There are two different ways that I would suggest to approach this problem:

  1. Start Emailing Everyone More – This is the easy way out.
  2. Send More to Those Who Want More – A little bit of extra work but a better payoff.

If you want to start emailing more, then start emailing more. Although I’m being a little facetious in suggesting the first approach, it’s entirely valid. You will have people unsubscribe because of this, but maybe that is acceptable to you in order to pull more people into receiving these emails. If you are going to go this route, it is important to ease into a higher frequency. Start with a few sporadic special editions and see if you get a spike in the number of people who have unsubscribed.
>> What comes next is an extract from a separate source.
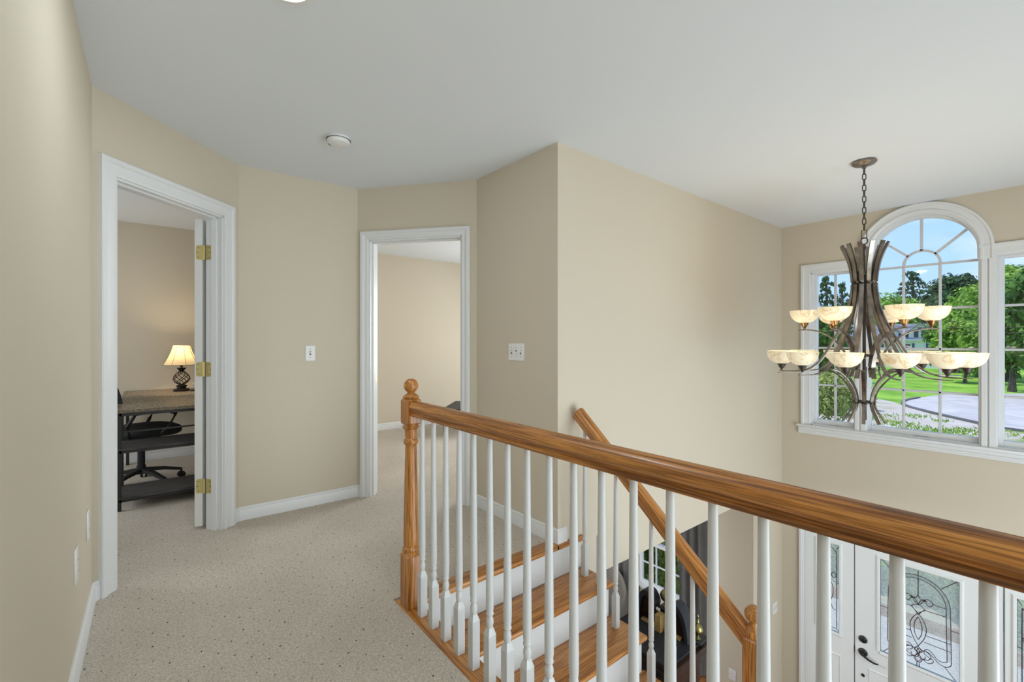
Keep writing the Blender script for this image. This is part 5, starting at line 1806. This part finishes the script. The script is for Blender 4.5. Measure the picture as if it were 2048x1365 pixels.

Open rate and unsubscribe rate are two important indicators that will inform your decision to maintain the sporadic special editions, go back to your regular send rate, or make a jump to a higher overall frequency.

Send more to just those who want more. It sounds like an utopian ideal. To send more to just these people, you need to do an opt-in. Send an email to your current list of subscribers and make the case for why they would want to receive more mail from you and what they can expect if they do. This email would then link to a form where they can subscribe. Yes, you will now be maintaining two email lists, but most email software makes this easy. It actually removes the burden of having to guess what your audience wants by empowering them to make their own decision. In the process you get more information about what they want and a happier constituent.

Using either method you should indicate which messages are part of your regularly scheduled emails and which are the extra editions beyond your normal frequency. The branding of your newsletter should stay almost exactly the same with a minor tweak to indicate that this is an extra or special edition. You can indicate this in the subject line by adding ‘Extra’, or something similar, in the name of your publication, or you can add the information as text or an image in your mailing.